> [Exercise aim]: Print the listing in its entirety and exactly, leaving out images.

> [Data lines]:
<<<<
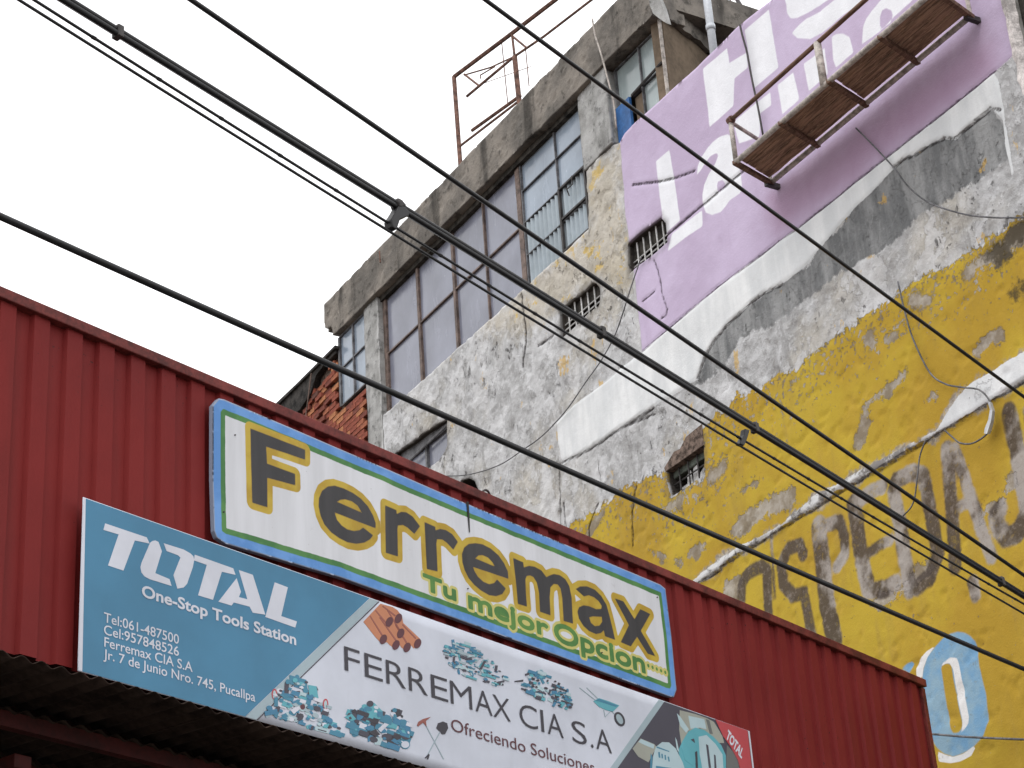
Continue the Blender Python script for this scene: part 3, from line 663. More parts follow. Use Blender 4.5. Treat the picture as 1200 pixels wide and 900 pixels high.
# end corner of the top floor: return wall, its eave and the drain pipe
az = radians(36.5); D = np.array([sin(az), cos(az), 0]); du, dd = float(D@PB.r), float(-(D@PB.n))
C0 = (8.235, .10)
def ret(t, o=0, z=0): # along return wall t metres, o outwards
    nx, ny = dd, -du
    return (C0[0]+du*t+nx*o, C0[1]+dd*t+ny*o, z)
v = [ret(0, 0, 16), ret(4.6, 0, 16), ret(4.6, 0, ST-.1), ret(0, 0, ST-.1), ret(0, -.2, 16), ret(4.6, -.2, 16), ret(4.6, -.2, ST-.1), ret(0, -.2, ST-.1)]
tall.part('return_wall', MB().add(v, [(0, 1, 2, 3), (4, 7, 6, 5), (0, 3, 7, 4), (1, 5, 6, 2), (3, 2, 6, 7)]), M['brown_wall'])
mb = MB(); n = 40; rr = random.Random(5)
for i in range(n+1):
    t = -.05+4.85*i/n
    for o_, z_ in ((.0, SB+.02), (.08, SB+.02), (.10, SB+.3), (.09, ST), (-.3, ST+.02)):
        p = ret(t, o_+rr.uniform(-.015, .015), z_+rr.uniform(-.02, .02)); mb.v.append(p)
for i in range(n):
    for j in range(4): mb.f.append((i*5+j, (i+1)*5+j, (i+1)*5+j+1, i*5+j+1))
mb.f += [(0, 1, 2, 3, 4), tuple(n*5+j for j in range(5))[::-1]]
tall.part('return_roof_edge', mb, M['slab'])
# pale plaster scab at the slab corner
tall.part('plaster_scab', MB().plate(pB([(760, -8), (762, 6), (766, 16), (776, 24), (783, 28), (778, 10), (773, -2)], .13), -.14, -.08), M['pillar'])
pp = [at(807, -20, .35), at(807, 0, .35), at(820, 77, .35), at(824, 100, .35)]
pm_ = tall.part('drain_pipe', MB().tube([(at(805, -30, .3)[0], -.05, 19.75), (8.93, .3, 17.6)][:0]+[(8.99, .30, 19.9), (8.99, .30, 17.4)], .055, 12), M['pvc'], smooth=True)
tall.part('pipe_collar', MB().tube([(8.99, .30, 18.42), (8.99, .30, 18.5)], .066, 12), M['pvc'], pm_, True)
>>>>
> [Task output]:
Continue the Blender Python script for this scene: part 3, from line 663. More parts follow. Use Blender 4.5. Treat the picture as 1200 pixels wide and 900 pixels high.
# end corner of the top floor: return wall, its eave and the drain pipe
az = radians(36.5); D = np.array([sin(az), cos(az), 0]); du, dd = float(D@PB.r), float(-(D@PB.n))
C0 = (8.235, .10)
def ret(t, o=0, z=0): # along return wall t metres, o outwards
    nx, ny = dd, -du
    return (C0[0]+du*t+nx*o, C0[1]+dd*t+ny*o, z)
v = [ret(0, 0, 16), ret(4.6, 0, 16), ret(4.6, 0, ST-.1), ret(0, 0, ST-.1), ret(0, -.2, 16), ret(4.6, -.2, 16), ret(4.6, -.2, ST-.1), ret(0, -.2, ST-.1)]
tall.part('return_wall', MB().add(v, [(0, 1, 2, 3), (4, 7, 6, 5), (0, 3, 7, 4), (1, 5, 6, 2), (3, 2, 6, 7)]), M['brown_wall'])
mb = MB(); n = 40; rr = random.Random(5)
for i in range(n+1):
    t = -.05+4.85*i/n
    for o_, z_ in ((.0, SB+.02), (.08, SB+.02), (.10, SB+.3), (.09, ST), (-.3, ST+.02)):
        p = ret(t, o_+rr.uniform(-.015, .015), z_+rr.uniform(-.02, .02)); mb.v.append(p)
for i in range(n):
    for j in range(4): mb.f.append((i*5+j, (i+1)*5+j, (i+1)*5+j+1, i*5+j+1))
mb.f += [(0, 1, 2, 3, 4), tuple(n*5+j for j in range(5))[::-1]]
tall.part('return_roof_edge', mb, M['slab'])
# pale plaster scab at the slab corner
tall.part('plaster_scab', MB().plate(pB([(760, -8), (762, 6), (766, 16), (776, 24), (783, 28), (778, 10), (773, -2)], .13), -.14, -.08), M['pillar'])
pp = [at(807, -20, .35), at(807, 0, .35), at(820, 77, .35), at(824, 100, .35)]
pm_ = tall.part('drain_pipe', MB().tube([(at(805, -30, .3)[0], -.05, 19.75), (8.93, .3, 17.6)][:0]+[(8.99, .30, 19.9), (8.99, .30, 17.4)], .055, 12), M['pvc'], smooth=True)
tall.part('pipe_collar', MB().tube([(8.99, .30, 18.42), (8.99, .30, 18.5)], .066, 12), M['pvc'], pm_, True)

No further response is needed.